Seminar Announcement: Damla Soyer

The Department of Interior Architecture and Environmental Design invites you to a seminar by Damla Soyer.

Title: From Body-Objects to Micro-Architectures: Rethinking Interior Architecture Beyond Enclosure

Date: June 16, 2026 (Tuesday)
Time: 13:30–14:30
Venue: FF Building, FB22

Abstract

Architectural discourse has traditionally attributed spatial identity to enclosure, structure, and typology. Yet many environments that shape everyday urban life derive their identity not from walls, but from configurations of objects, bodies, activities, and cultural codes.
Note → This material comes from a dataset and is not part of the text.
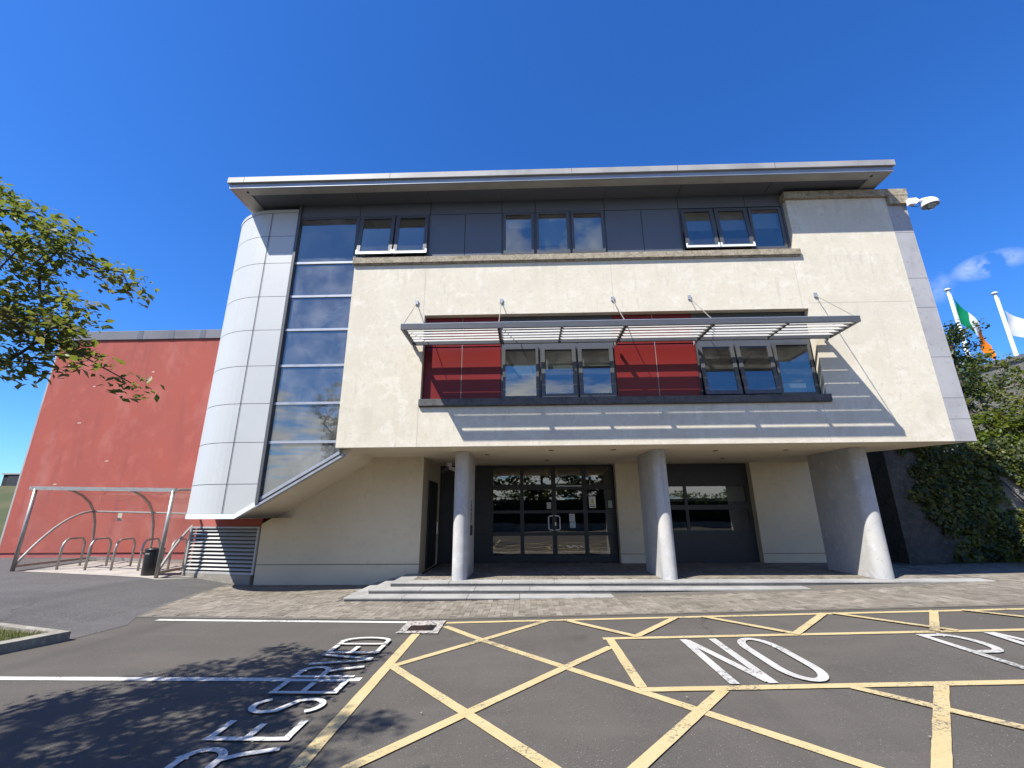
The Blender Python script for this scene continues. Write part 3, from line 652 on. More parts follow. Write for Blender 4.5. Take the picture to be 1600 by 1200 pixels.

This seminar argues that interior architecture should be understood through this configurational layer, wherever it emerges—whether in a body-attached artifact, a working apparatus, a threshold condition, or an inhabited room. Through Configurational Threshold Analysis and case studies from Seoul and İstanbul, the presentation explores how spatial identity is produced beyond conventional architectural boundaries. The discussion extends further to emerging research integrating digital fabrication and AI-assisted design.

Short Bio

Damla Soyer is a design researcher and interior architect based in Seoul. She received her PhD in Design Studies from Hongik University, where her dissertation examined cultural experiences of design through comparative research between Korea and Türkiye.

Her current work develops the concept of Micro-Architecture as a framework for understanding how spatial identity emerges through non-structural configurations of objects, bodies, and activities. Her recent research further explores computational design and AI-augmented spatial systems.